Immoblilien Hamburger Umland: Nach 30 Jahren haben Käufer mindestens 400.000 Euro mehr als Mieter
Für den Vergleich zwischen Käufer und Mieter müssen aber auch noch andere Faktoren berücksichtigt werden. Der Käufer muss im Gegensatz zum Mieter Rücklagen für die Instandhaltung bilden. Im ersten Jahr ist das ein Prozent des Immobilienwertes, jährlich steigend um zwei Prozent. Auch Steuern auf die Geldanlage werden in einem pauschalisierten Verfahren berücksichtigt, nicht aber die Inflation. Der Mieter kann sein „Eigenkapital“ anlegen. Außerdem unterstellt der Vergleichsrechner der Stiftung Warentest, dass der Mieter auch den Differenzbetrag, den er gegenüber dem Mieter spart, monatlich anlegt. Mit der Zeit wird er aber geringer, weil die Miete steigt.
Der Rechner schlägt eine Ersparnis gegenüber dem Käufer dem Vermögen des Mieters zu, eine Mehrbelastung gegenüber dem Käufer wird von seinem Vermögen abgezogen. Das Vermögen des Käufers besteht aus dem Immobilienwert, abzüglich der Restschuld für den Kredit.

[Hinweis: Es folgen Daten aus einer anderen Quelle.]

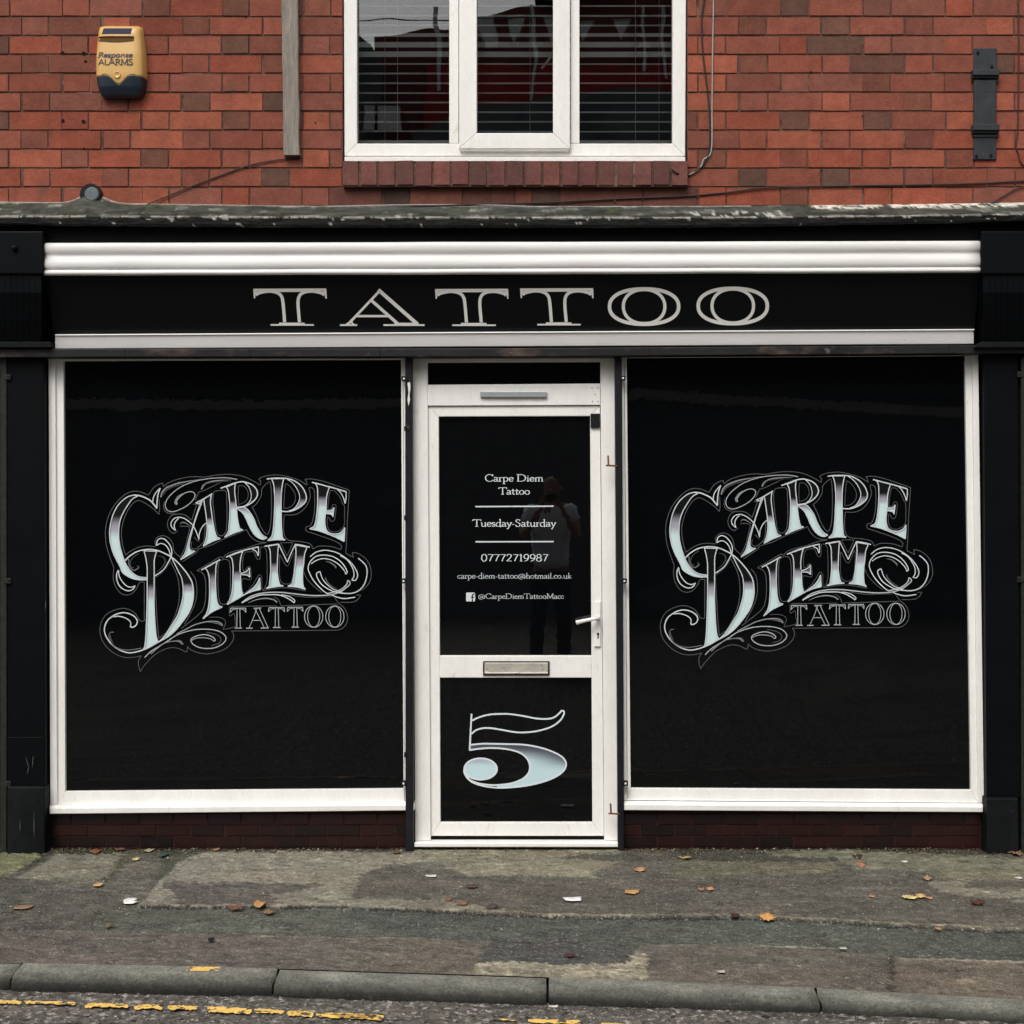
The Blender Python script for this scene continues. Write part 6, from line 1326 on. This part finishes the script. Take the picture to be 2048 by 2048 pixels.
# ---------------------------------------------------------------- the photographer, seen only as a faint reflection in the door glass
PE = thing('person', 'person in a pale grey t-shirt and dark trousers holding up a phone', 'person', (0, -7.38, -.05))
M['skin'] = mat('skin', (.36, .2, .14), .55, .4, n1=(20, .08)); M['shirt'] = mat('grey_tshirt', (.82, .88, .98), .9, .2, n1=(7, .12)); M['trouser'] = mat('dark_trousers', (.02, .021, .025), .9, .2, n1=(8, .2)); M['hair'] = mat('cropped_hair', (.05, .04, .035), .9, .2); M['shoe'] = mat('dark_shoe', (.015, .015, .016), .6, .4)
def skin(name, verts, edges, root, m, parent, lv=2):
    me = bpy.data.meshes.new(name); me.from_pydata([Vector(v[0])-Vector(PE.location) for v in verts], edges, []); me.materials.append(m)
    o = bpy.data.objects.new(name, me); C.objects.link(o); o.parent = parent
    sk = o.modifiers.new('skin', 'SKIN'); sk.use_smooth_shade = True
    for i, v in enumerate(verts): me.skin_vertices[0].data[i].radius = v[1] if isinstance(v[1], tuple) else (v[1], v[1])
    me.skin_vertices[0].data[root].use_root = True
    s = o.modifiers.new('sub', 'SUBSURF'); s.levels = lv; s.render_levels = lv
    return o
by = -7.40
V = [((0, by, .96), (.130, .09)), ((0, by, 1.15), (.135, .10)), ((0, by, 1.38), (.175, .12)), ((0, by, 1.52), (.13, .09)), ((0, by+.01, 1.60), (.062, .062)), ((0, by+.03, 1.70), (.07, .085)), ((0, by+.03, 1.79), (.078, .098)), ((0, by+.02, 1.845), (.055, .065))]
E = [(i, i+1) for i in range(7)]
for s in (-1, 1):
    b = len(V)
    V += [((.19*s, by, 1.50), .062), ((.25*s, by+.06, 1.36), .052), ((.265*s, by+.16, 1.26), .045), ((.17*s, by+.26, 1.42), .038), ((.09*s, by+.31, 1.56), .028), ((.07*s, by+.33, 1.615), (.034, .02))]
    E += [(3, b), (b, b+1), (b+1, b+2), (b+2, b+3), (b+3, b+4), (b+4, b+5)]
    b2 = len(V); V += [((.10*s, by, .88), .10), ((.12*s, by+.02, .50), .066), ((.13*s, by, .10), .045), ((.14*s, by+.12, .01), (.045, .035))]; E += [(0, b2), (b2, b2+1), (b2+1, b2+2), (b2+2, b2+3)]
    for f in range(5):                                             # four fingers round the phone, a thumb behind
        k0 = len(V); zf = 1.655-.019*f
        if f < 4: V += [((.078*s, by+.345, zf), .0095), ((.080*s, by+.375, zf+.002), .0085), ((.060*s, by+.387, zf+.003), .0078), ((.044*s, by+.386, zf+.003), .007)]
        else: V += [((.060*s, by+.318, 1.60), .011), ((.045*s, by+.325, 1.635), .010), ((.030*s, by+.336, 1.65), .009)]
        E += [(b+5, k0)]+[(k0+i, k0+i+1) for i in range(3 if f < 4 else 2)]
skin('body', V, E, 0, M['skin'], PE, 1)
VS = [((0, by, .90), (.205, .160)), ((0, by, 1.15), (.182, .140)), ((0, by, 1.38), (.198, .14)), ((0, by, 1.535), (.12, .085))]; ES = [(0, 1), (1, 2), (2, 3)]
for s in (-1, 1):
    b = len(VS); VS += [((.2*s, by, 1.505), .085), ((.255*s, by+.06, 1.375), .078)]; ES += [(2, b), (b, b+1)]
skin('tshirt', VS, ES, 0, M['shirt'], PE, 2)
for s in (-1, 1):
    pass
VT = [((0, by, .93), (.172, .128))]; ET = []
for s in (-1, 1):
    b = len(VT); VT += [((.105*s, by, .84), .108), ((.125*s, by+.02, .50), .082), ((.135*s, by, .06), .066)]; ET += [(0, b), (b, b+1), (b+1, b+2)]
skin('trousers', VT, ET, 0, M['trouser'], PE, 2)
for s in (-1, 1): skin('shoe', [((.14*s, by-.05, .0), (.05, .045)), ((.14*s, by+.08, -.005), (.05, .04)), ((.145*s, by+.20, -.012), (.045, .03))], [(0, 1), (1, 2)], 0, M['shoe'], PE, 2)
skin('nose', [((0, by+.115, 1.735), .012), ((0, by+.140, 1.712), .015)], [(0, 1)], 0, M['skin'], PE, 1)
for s in (-1, 1): skin('ear', [((.083*s, by+.03, 1.745), (.01, .018)), ((.088*s, by+.02, 1.715), (.009, .014))], [(0, 1)], 0, M['skin'], PE, 1)
PH = MB(); PH.box(-.075, .075, -7.030, -7.022, 1.603, 1.678); o = PH.build('phone', M['lug'], None, bevel=.003, loc=(0, -7.026, 1.60)); tag(o, 'dark phone held up by the person across the street', 'phone')
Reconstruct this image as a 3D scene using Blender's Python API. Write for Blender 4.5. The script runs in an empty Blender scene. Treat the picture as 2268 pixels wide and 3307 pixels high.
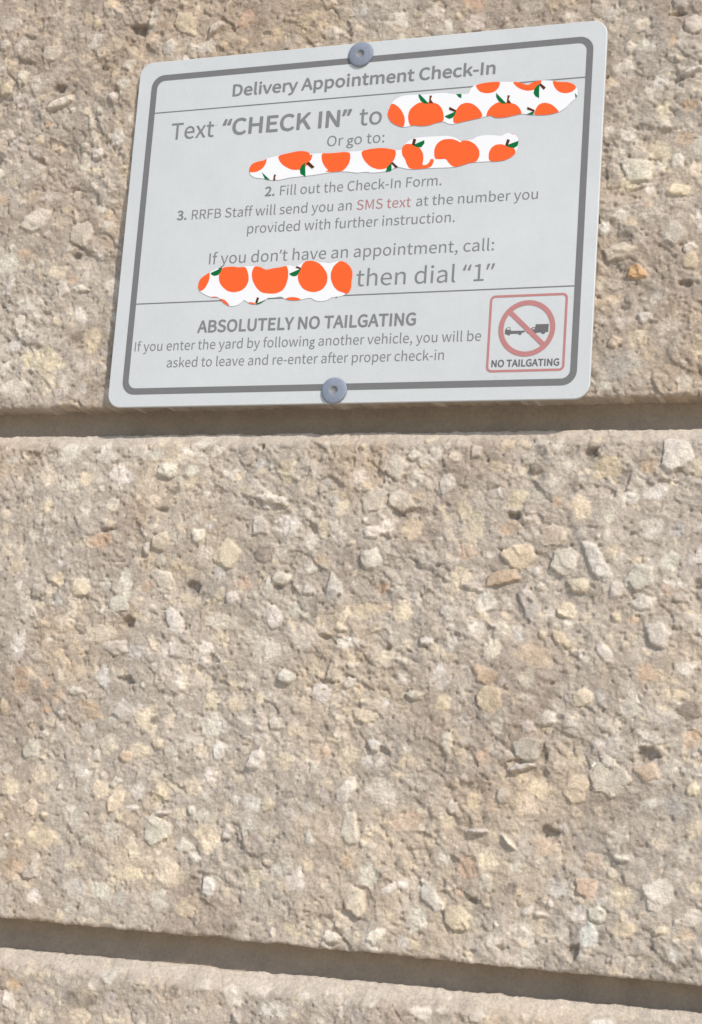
import bpy, math, json
import numpy as np

# ---------------------------------------------------------------- camera, light
U = 0.0011                       # one working unit (the sign is 178 units wide) in metres
H0 = 1.62                        # height of the sign's centre above the pavement
scene = bpy.context.scene
COL = scene.collection
def W(x, y, z=0.0):              # wall frame (right, up, out) -> world
    return (x * U, -z * U, y * U + H0)

R = np.array([[0.935318847941412, 0.07223374598314652, -0.3463537766890468],
              [-0.004064622671921307, 0.9810662684478919, 0.19362968717698292],
              [0.3537826048974974, -0.179697698524393, 0.9179033748804634]])
cam_d = bpy.data.cameras.new("camera")
cam = bpy.data.objects.new("camera", cam_d)
COL.objects.link(cam)
M3 = np.array([[1, 0, 0], [0, 0, -1], [0, 1, 0]], float) @ R.T
from mathutils import Matrix
m4 = Matrix.Identity(4)
for i in range(3):
    for j in range(3):
        m4[i][j] = float(M3[i, j])
pos = W(222.09, -213.21, 553.73)
for i in range(3):
    m4[i][3] = pos[i]
cam.matrix_world = m4
cam_d.sensor_fit = 'VERTICAL'
cam_d.sensor_height = 24.0
cam_d.lens = 5740.84 / 3307.0 * 24.0
cam_d.clip_start = 0.02
cam_d.clip_end = 500.0
scene.camera = cam

SUN = np.array([1.1, -1.0, 1.32]); SUN /= np.linalg.norm(SUN)
w = bpy.data.worlds.new("World"); scene.world = w; w.use_nodes = True
nt = w.node_tree; nt.nodes.clear()
sky = nt.nodes.new('ShaderNodeTexSky'); sky.sky_type = 'NISHITA'; sky.sun_disc = False
sky.sun_elevation = math.asin(SUN[2]); sky.sun_rotation = math.atan2(SUN[0], SUN[1])
bg = nt.nodes.new('ShaderNodeBackground'); bg.inputs['Strength'].default_value = 0.15
wo = nt.nodes.new('ShaderNodeOutputWorld')
nt.links.new(sky.outputs[0], bg.inputs[0]); nt.links.new(bg.outputs[0], wo.inputs[0])
sl = bpy.data.lights.new("sun", 'SUN'); sl.energy = 3.2; sl.angle = math.radians(0.53); sl.color = (1.0, 0.945, 0.87)
so = bpy.data.objects.new("sun", sl); COL.objects.link(so)
from mathutils import Vector
so.rotation_euler = Vector(-SUN).to_track_quat('-Z', 'Y').to_euler(); so.location = (3, -3, 5)
scene.view_settings.view_transform = 'Standard'
scene.view_settings.look = 'None'
scene.view_settings.gamma = 1.0
scene.view_settings.use_curve_mapping = False
scene.view_settings.exposure = 0.31

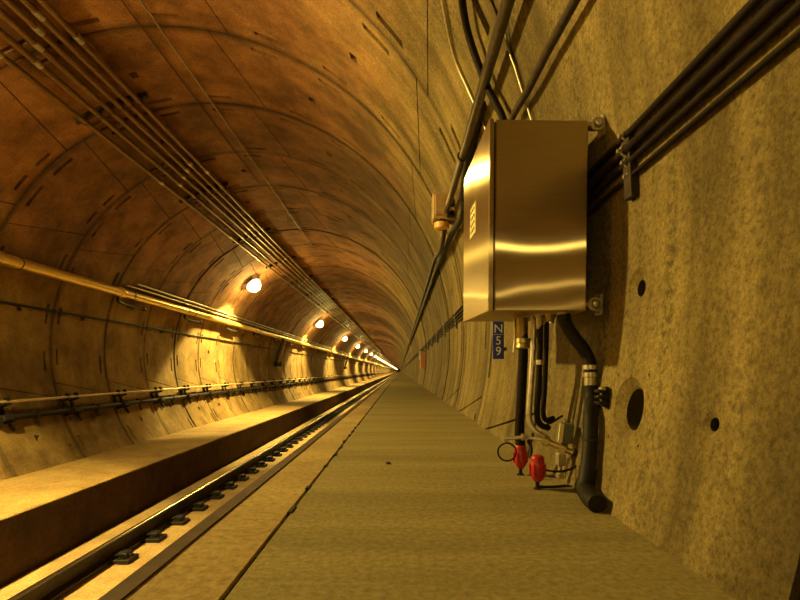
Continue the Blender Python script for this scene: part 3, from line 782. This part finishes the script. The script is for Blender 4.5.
# valve manifold
vm = thing('valve_manifold', tuple(P(560, 470, 1.56)), 'small brass valve fitting with grey solenoid box beside the red plugs', 'valve')
m = MB(); m.tube([P(505, 439, 1.62), P(524, 437, 1.60), P(549, 441, 1.56)], .0055, 10); m.build('cross_tube', M['galv'], vm)
m = MB(); a, b = P(545, 440.5, 1.56), P(573, 453, 1.52); m.tube([a, b], .010, 10)
m.lathe(a, b - a, [(-.004, .010), (-.004, .016), (.014, .016), (.014, .010)], 6); m.lathe(P(560, 447, 1.54), b - a, [(0, .011), (0, .017), (.02, .017), (.02, .011)], 6); m.build('valve_body', M['brass'], vm)
m = MB(); m.lathe(P(521.5, 437, 1.60), (1, 0, 0), [(0, .006), (0, .011), (.012, .011), (.012, .006)], 6); m.build('nut', M['galv'], vm)
m = MB(); m.box(P(565, 433, 1.54), (.042, .036, .062), Matrix.Rotation(.12, 3, 'Y'), bev=.004); m.build('solenoid_box', M['grey'], vm)
m = MB(); m.box(P(561, 433, 1.515), (.012, .006, .056), Matrix.Rotation(.12, 3, 'Y')); m.build('solenoid_label', M['plate'], vm)
m = MB(); m.box(P(560.5, 459, 1.53), (.026, .026, .040), bev=.004); m.lathe(P(560, 466, 1.53), (0, 0, -1), [(0, .007), (.02, .007), (.022, .013), (.036, .011), (.04, .004)], 10); m.build('drain_cock', M['zinc'], vm)
m = MB(); m.lathe(P(573, 452, 1.52), (1, 0, -.3), [(0, .010), (.0, .013), (.02, .013), (.026, .007)], 8); m.build('outlet', M['darksteel'], vm)
# thin wires
t = MB(); c = P(507, 452, 1.63); t.torus(c, (.15, 1, 0), .029, .0027, 28, 7); tag(t.build('wire_loop', M['black']), 'small black wire coil left of the red plugs', 'wire')
m = MB(); m.tube(spline([P(574, 455, 1.52), P(578, 459, 1.51), P(577, 465, 1.50), P(568, 470, 1.49), P(556, 471.5, 1.48), P(546, 470, 1.48), P(541, 466, 1.49)], 6), .0034, 7)
tag(m.build('wire_loop', M['black']), 'black wire drooping between right red plug and brass valve', 'wire')
fy = lambda py: EYE.z * F / (py - VY)
fl = lambda px, py: P(px, py, fy(py)) + Vector((0, 0, .004))
m = MB(); m.tube(spline([fl(539, 488), fl(552, 488), fl(566, 487), fl(576, 489), fl(584, 494)], 5), .0036, 7)
tag(m.build('floor_wire', M['black']), 'black wire lying on the walkway from red plug to conduit foot', 'wire')
m = MB(); m.tube(spline([P(544, 426, 1.60), P(552, 422, 1.64), W(562, 416, .01)], 5), .004, 7); tag(m.build('pigtail_wire', M['black']), 'short dark pigtail wire running from black tubes to the wall', 'wire')
m = MB(); m.tube(spline([P(528, 440, 1.60), P(531, 448, 1.59), P(530, 458, 1.58)], 5), .006, 7)
tag(m.build('pigtail_wire', M['black']), 'short dark stub hanging from the cross tube between the red plugs', 'wire')

# ------------------------------------------------------------------ blue marker sign
ysn = 2.75
c = P(498.3, 334, ysn); wS, hS = 11.2 * ysn / F, 50 * ysn / F
sg = thing('marker_sign', tuple(c), 'narrow blue marker sign with white stacked characters under the cabinet', 'sign')
m = MB(); m.box(c, (wS, .006, hS), bev=.001); m.build('plate', M['blue'], sg)
m = MB(); m.box(c + Vector((wS / 2 + .03, .004, hS * .3)), (.08, .012, .02)); m.box(c + Vector((wS / 2 + .03, .004, -hS * .3)), (.08, .012, .02)); m.build('bracket', M['darksteel'], sg)
cps = [('N', 329), ('5', 341), ('9', 351.5)]
for ch, py in cps:
    cu = bpy.data.curves.new('character', 'FONT'); cu.body = ch; cu.size = .066; cu.extrude = .0008; cu.align_x = 'CENTER'; cu.align_y = 'CENTER'
    tmp = bpy.data.objects.new('tmp', cu); COL.objects.link(tmp)
    bpy.context.view_layer.update()
    me = bpy.data.meshes.new_from_object(tmp.evaluated_get(bpy.context.evaluated_depsgraph_get()))
    bpy.data.objects.remove(tmp); me.materials.clear(); me.materials.append(M['white'])
    ob = bpy.data.objects.new('character', me); COL.objects.link(ob); ob.parent = sg
    ob.rotation_euler = (D(90), 0, 0); ob.location = P(498.3, py, ysn) + Vector((0, -.0045, 0)) - c
    ob['label'] = 'white character %s' % ch
m = MB(); m.box(P(498.3, 334.5, ysn) + Vector((0, -.004, 0)), (wS * .8, .001, .002)); m.build('divider', M['white'], sg)

# far red box on the right wall
yb = 12.3; b = W(425, 360, .0); yb = b.y
t = thing('alarm_box', tuple(b), 'small pinkish red wall box with white louvres far along right wall', 'alarm box')
m = MB(); m.box(b + Vector((-.06, 0, 0)), (.12, .34, .40), bev=.01); m.build('body', M['pink'], t)
m = MB()
for i in range(4): m.box(b + Vector((-.125, -.02, .20 - i * .055)), (.03, .30, .034), Matrix.Rotation(.5, 3, 'Y'))
m.build('louvre', M['white'], t)

# ------------------------------------------------------------------ world, camera, view
w = bpy.data.worlds.new('tunnel_air'); scene.world = w; w.use_nodes = True
w.node_tree.nodes['Background'].inputs[0].default_value = (1, .55, .2, 1); w.node_tree.nodes['Background'].inputs[1].default_value = .03
cam = bpy.data.cameras.new('camera'); co = bpy.data.objects.new('camera', cam); COL.objects.link(co)
co.location = EYE; co.rotation_euler = (D(90), 0, 0); cam.sensor_width = 36; cam.lens = F / 800 * 36
cam.shift_y = (VY - 300) / 800; cam.clip_start = .02; cam.clip_end = 1000
scene.camera = co
for o in bpy.data.objects:
    if '_o' in o: del o['_o']
vs = scene.view_settings
scene.display_settings.display_device = 'sRGB'
vs.view_transform = 'Standard'; vs.look = 'None'; vs.gamma = 1.0; vs.use_curve_mapping = False; vs.exposure = -1.22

Nach 30 Jahren haben alle Käufer einen deutlichen Vorteil gegenüber den Mietern. Würde die Immobilie verkauft und der Vermögensstand zwischen Mietern und Käufern verglichen, haben die Käufer mit Ausnahme von denen im Kreis Steinburg einen Vorteil von mindestens 400.000 Euro. Eine Gewissheit für diese Entwicklung gibt es nicht, denn die Realität hält sich nicht an Modellrechnungen. Aber der Vorteil der Eigentümer wird deutlich, auch wenn es am Ende ein paar Tausender weniger sein sollten.